Alfonso Villagómez, que escribe un artículo afirmando que la Comunidad de Madrid hace un uso trilero de la Justicia, justo cuando ha resuelto que revoca la prohibición de fumar en las calles llevada por Ayuso. El magistrado Luis Ángel Garrido, que se mofa de los epidemiólogos en la radio el día anterior a que conozcamos su resolución en la que desprecia su dictamen y permite abrir los bares. Una tras otra. Magistrados en Twitter que se desmandan y dejan claras sus coincidencias ideológicas y que luego acusan los reproches afirmando que hay una estrategia para desprestigiarlos.
Es muy posible, pero de haber tal conspiración para cargarse su prestigio, la han puesto en marcha ellos mismos.
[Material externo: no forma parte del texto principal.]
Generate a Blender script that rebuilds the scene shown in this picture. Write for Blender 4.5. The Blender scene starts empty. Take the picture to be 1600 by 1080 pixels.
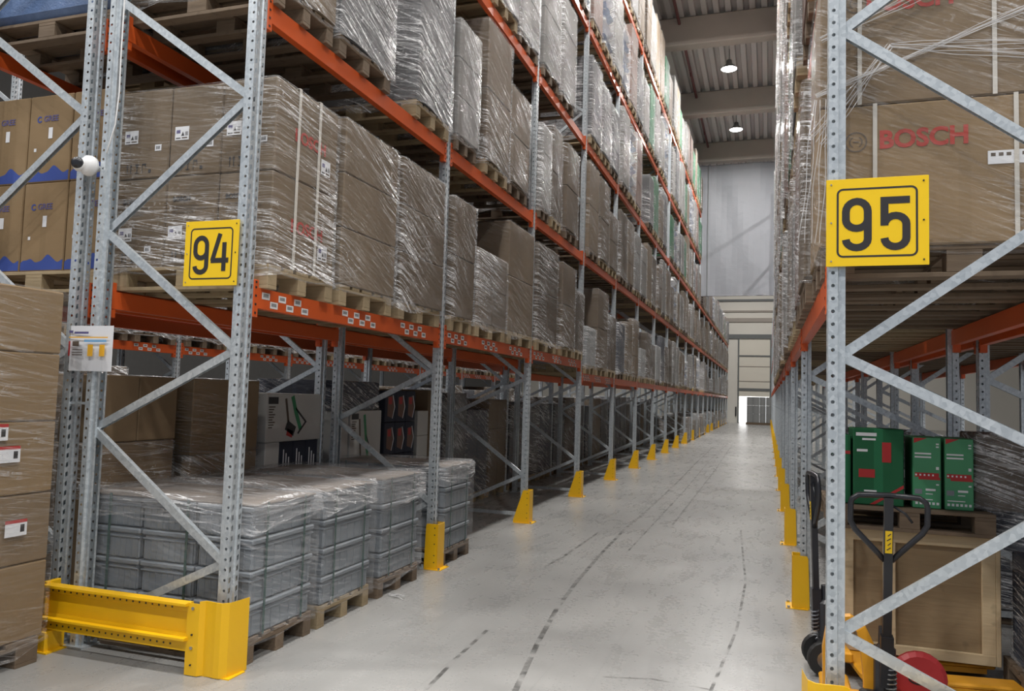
import bpy, bmesh, math, random
from mathutils import Vector, Matrix
from math import pi, sin, cos, radians
rnd = random.Random(7)
SC = bpy.context.scene
COL = SC.collection

# ------------------------------------------------------------------ camera
YAW, PITCH, ROLL, FPX, EYE = .3191, .0640, .0293, 1213.87, 1.564
cam = bpy.data.cameras.new('camera'); cam.sensor_fit = 'HORIZONTAL'; cam.sensor_width = 36
cam.lens = FPX / 1600 * 36; cam.clip_start = .05; cam.clip_end = 300
co = bpy.data.objects.new('camera', cam); COL.objects.link(co); SC.camera = co
f = Vector((-sin(YAW) * cos(PITCH), cos(YAW) * cos(PITCH), sin(PITCH)))
r = Vector((cos(YAW), sin(YAW), 0)); u = r.cross(f)
r2 = r * cos(ROLL) + u * sin(ROLL); u2 = u * cos(ROLL) - r * sin(ROLL)
M = Matrix((r2, u2, -f)).transposed().to_4x4(); M.translation = (0, 0, EYE)
co.matrix_world = M

# ------------------------------------------------------------------ world, exposure
W = bpy.data.worlds.new('world'); SC.world = W; W.use_nodes = True
W.node_tree.nodes['Background'].inputs[0].default_value = (.80, .87, 1, 1)
W.node_tree.nodes['Background'].inputs[1].default_value = .40  # added soft fill, let in where the back of the hall stays open
SC.view_settings.view_transform = 'Standard'; SC.view_settings.look = 'None'
SC.view_settings.exposure = -0.12; SC.view_settings.gamma = 1
LAMP_W = 430
SC.cycles.max_bounces = 7; SC.cycles.diffuse_bounces = 3; SC.cycles.glossy_bounces = 3
SC.cycles.transparent_max_bounces = 14
SC.cycles.sample_clamp_indirect = 4

# ------------------------------------------------------------------ layout numbers
B = 2.8; Y0 = 3.72
XL, XR = -2.83, .25            # aisle faces of the two rows
D = 1.09                       # depth of an upright frame
H = 10.6
LV = [2.148, 3.86, 5.74, 7.70, 9.76]
ORD = ['first', 'second', 'third', 'fourth', 'fifth', 'sixth', 'seventh', 'eighth', 'ninth', 'tenth', 'eleventh',
       'twelfth', 'thirteenth', 'fourteenth', 'fifteenth', 'sixteenth', 'seventeenth', 'eighteenth', 'nineteenth',
       'twentieth', 'twenty-first']

# ------------------------------------------------------------------ materials
MAT = {}
def nt(name):
    m = bpy.data.materials.new(name); m.use_nodes = True; MAT[name] = m
    return m, m.node_tree, m.node_tree.nodes['Principled BSDF']
def N(t, kind, **kw):
    n = t.nodes.new(kind)
    for k, v in kw.items():
        if k in n.inputs.keys() if isinstance(k, str) else False: n.inputs[k].default_value = v
        else: setattr(n, k, v)
    return n
def L(t, a, b): t.links.new(a, b)
def ramp(t, src, stops):
    n = t.nodes.new('ShaderNodeValToRGB'); e = n.color_ramp.elements
    while len(e) < len(stops): e.new(.5)
    for i, (p, c) in enumerate(stops):
        e[i].position = p; e[i].color = (c, c, c, 1) if not isinstance(c, tuple) else (*c, 1)
    L(t, src, n.inputs[0]); return n.outputs[0]
def math_(t, op, a, b=None):
    n = t.nodes.new('ShaderNodeMath'); n.operation = op
    for i, x in enumerate((a, b)):
        if x is None: continue
        if isinstance(x, (int, float)): n.inputs[i].default_value = x
        else: L(t, x, n.inputs[i])
    return n.outputs[0]
def noise(t, vec, scale, detail=3, dist=0, rough=.5):
    n = t.nodes.new('ShaderNodeTexNoise'); n.inputs['Scale'].default_value = scale
    n.inputs['Detail'].default_value = detail; n.inputs['Distortion'].default_value = dist
    n.inputs['Roughness'].default_value = rough
    if vec is not None: L(t, vec, n.inputs['Vector'])
    return n.outputs['Fac']
def mapping(t, vec, scale, rot=(0, 0, 0)):
    n = t.nodes.new('ShaderNodeMapping'); n.inputs['Scale'].default_value = scale; n.inputs['Rotation'].default_value = rot
    L(t, vec, n.inputs['Vector']); return n.outputs[0]
def tex(t, which='Object'): return t.nodes.new('ShaderNodeTexCoord').outputs[which]
def mixc(t, fac, a, b):
    n = t.nodes.new('ShaderNodeMix'); n.data_type = 'RGBA'
    if isinstance(fac, (int, float)): n.inputs[0].default_value = fac
    else: L(t, fac, n.inputs[0])
    for i, c in ((6, a), (7, b)):
        if isinstance(c, tuple): n.inputs[i].default_value = (*c, 1)
        else: L(t, c, n.inputs[i])
    return n.outputs[2]
def bump(t, h, strength, dist=.01):
    n = t.nodes.new('ShaderNodeBump'); n.inputs['Strength'].default_value = strength; n.inputs['Distance'].default_value = dist
    L(t, h, n.inputs['Height']); return n.outputs[0]
def plain(name, col, rough=.6, metal=0, var=.12, scale=6, spec=.5, bmp=0):
    m, t, p = nt(name)
    nz = noise(t, tex(t), scale, 4)
    c2 = tuple(x * (1 - var) for x in col); c1 = tuple(min(1, x * (1 + var)) for x in col)
    L(t, mixc(t, nz, c2, c1), p.inputs['Base Color'])
    p.inputs['Roughness'].default_value = rough; p.inputs['Metallic'].default_value = metal
    p.inputs['Specular IOR Level'].default_value = spec
    if bmp: L(t, bump(t, noise(t, tex(t), scale * 6, 3), bmp, .004), p.inputs['Normal'])
    return m
def emit(name, col, s):
    m, t, p = nt(name)
    p.inputs['Base Color'].default_value = (*col, 1)
    p.inputs['Emission Color'].default_value = (*col, 1); p.inputs['Emission Strength'].default_value = s
    return m
def cardboard(name, col, tape=None):
    m, t, p = nt(name); o = tex(t)
    info = t.nodes.new('ShaderNodeObjectInfo').outputs['Random']
    nz = noise(t, o, 2.5, 4); fine = noise(t, mapping(t, o, (3, 3, 60)), 3, 2)
    c = mixc(t, nz, tuple(x * .82 for x in col), tuple(min(1, x * 1.14) for x in col))
    c = mixc(t, math_(t, 'MULTIPLY', fine, .25), c, tuple(x * .7 for x in col))
    c = mixc(t, math_(t, 'MULTIPLY', info, .35), c, tuple(x * .72 for x in col))
    if tape:
        sep = t.nodes.new('ShaderNodeSeparateXYZ'); L(t, o, sep.inputs[0])
        a = math_(t, 'LESS_THAN', math_(t, 'ABSOLUTE', sep.outputs[0]), .025)
        c = mixc(t, math_(t, 'MULTIPLY', a, .55), c, tape)
    L(t, c, p.inputs['Base Color']); p.inputs['Roughness'].default_value = .72
    p.inputs['Specular IOR Level'].default_value = .25
    L(t, bump(t, noise(t, o, 9, 3), .25, .012), p.inputs['Normal'])
    return m
cardboard('card_brown', (.135, .098, .064), (.17, .13, .085))
cardboard('card_tan', (.175, .127, .080), (.15, .11, .07))
cardboard('card_warm', (.27, .185, .10), (.22, .15, .08))
cardboard('card_mid', (.22, .155, .092), (.19, .135, .08))
cardboard('card_bright', (.55, .55, .53), (.55, .55, .53))
cardboard('card_dark', (.10, .074, .051), (.13, .10, .07))
cardboard('card_grey', (.085, .084, .088), (.12, .12, .12))
cardboard('card_pale', (.18, .17, .155), (.2, .19, .17))
cardboard('card_white', (.30, .31, .31), (.34, .34, .34))
cardboard('card_green', (.02, .13, .055), (.03, .2, .09))
cardboard('card_navy', (.035, .04, .06), (.05, .06, .09))
cardboard('card_pink', (.19, .115, .09), (.22, .15, .13))
plain('crate_grey', (.19, .215, .24), .40, var=.12, spec=.5)
plain('crate_sheet', (.17, .135, .105), .7)
plain('green_plastic', (.03, .075, .065), .5)
plain('orange', (.60, .095, .018), .36, var=.10, scale=3, bmp=.05)
plain('yellow', (.88, .50, .008), .38, var=.06, scale=4, bmp=.05)
plain('sign_yellow', (.86, .56, .012), .30, var=.03, scale=2)
plain('jack_yellow', (.72, .33, .02), .4, var=.2, scale=9)
plain('black_print', (.022, .02, .022), .5)
plain('faint_print', (.10, .075, .055), .7)
plain('red_print', (.38, .035, .022), .6)
plain('box_red', (.42, .02, .02), .5)
plain('blue_print', (.035, .07, .30), .6)
plain('violet_print', (.10, .09, .22), .6)
plain('green_print', (.03, .22, .09), .5)
plain('light_green', (.06, .28, .13), .5)
plain('white_paint', (.78, .78, .78), .5, var=.04)
plain('paper', (.72, .73, .76), .6, var=.05)
plain('paper_orange', (.80, .42, .03), .6)
plain('paper_blue', (.18, .38, .62), .6)
plain('black_metal', (.02, .021, .026), .30, var=.2)
plain('black_rubber', (.018, .018, .018), .6)
plain('steel', (.55, .56, .58), .32, 1, var=.1)
plain('strap_white', (.55, .52, .47), .45)
plain('red_plastic', (.42, .03, .035), .45)
plain('blue_wrap', (.10, .16, .30), .35, var=.35, scale=14, bmp=.6)
plain('concrete_beam', (.42, .375, .335), .85, var=.12, scale=1.5)
plain('ceiling_metal', (.50, .465, .455), .55, var=.06, scale=1)
plain('wall_cream', (.80, .77, .70), .8, var=.05, scale=.6); plain('wall_dark', (.07, .068, .066), .85)
plain('door_panel', (.80, .76, .66), .5, var=.05, scale=.8)
plain('door_frame', (.16, .17, .17), .6)
plain('pipe_red', (.16, .045, .045), .5)
plain('lamp_shell', (.22, .22, .22), .4, .3)
emit('lamp_lens', (1, .98, .95), 14)
emit('daylight', (1, 1, 1), 3)

def wood(name, a, b):
    m, t, p = nt(name); o = tex(t)
    g = noise(t, mapping(t, o, (2, 22, 22)), 2.2, 4, .6)
    info = t.nodes.new('ShaderNodeObjectInfo').outputs['Random']
    c = mixc(t, g, a, b); c = mixc(t, math_(t, 'MULTIPLY', info, .4), c, tuple(x * .6 for x in a))
    spots = ramp(t, noise(t, o, 11, 2), [(.64, 0.), (.72, 1.)])
    c = mixc(t, math_(t, 'MULTIPLY', spots, .35), c, tuple(x * .4 for x in a))
    L(t, c, p.inputs['Base Color']); p.inputs['Roughness'].default_value = .8
    L(t, bump(t, g, .3, .006), p.inputs['Normal'])
wood('wood', (.30, .225, .13), (.46, .36, .22)); wood('wood_old', (.13, .092, .062), (.24, .175, .115))
wood('plywood', (.26, .18, .10), (.36, .265, .15)); wood('crate_batten', (.55, .42, .25), (.70, .56, .36))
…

Lo saben porque ya notan que ese don que antes les regalaban con respeto, ahora tienen que arrancarlo con soberbia, porque leen y reparan en el descontento y el pasmo con el que la sociedad contempla sus coqueteos con el poder, sus genuflexiones ante éste, que a ratos son tan evidentes como las de Enrique López y que es consciente de la pérdida de su sensibilidad moral. Eso no se consigue con un examen ni hay oposición que conteste a la pregunta que se hacía Jorge Malem en un buen artículo: ¿Pueden las malas personas ser buenos jueces?
De algunos de los vendavales que se ciernen sobre nuestra democracia tienen la culpa los jueces que no se comportan como tales y también los que callan. ¡Ay, los que callan! Ese pecado es bien horrible ya que, como bien decía Perfecto Andrés Ibáñez, “no puede desconocerse que el rol judicial impone, en la forma en que tradicionalmente se concibe, un plus de rigor y de autocontrol generalmente superior al que se da en el común de las personas”.
Es necesario revertir esta pendiente de decadencia entre los miembros del tercer poder. Vamos ya muy tarde. Otros van a aprovechar tales miserias como palanca para reventar el sistema. Es obligación del juez reforzar la confianza de los ciudadanos y con ella la de la democracia.
Si no son capaces ellos mismos -y a las pruebas de las reacciones de sus representantes y del CGPJ me remito- si no conocen la forma de comportarse “con prudencia y moderación”, como ordena su código deontológico, habrá entonces que marcarles las líneas exactas que sobrepasan esa compostura que les es debida.
No se puede tener todo el poder, todo el control sobre el resto de poderes y ningún control más que el de los pares y a la par pretender la plenitud de todos los derechos (libertad de expresión, huelga, etc) que otros colectivos a los que controlan disfrutan. Los militares tienen limitaciones porque tienen las armas. Los jueces tienen armas tanto más poderosas. O se comportan o esta democracia debe obligarles a hacerlo. Nos jugamos demasiado.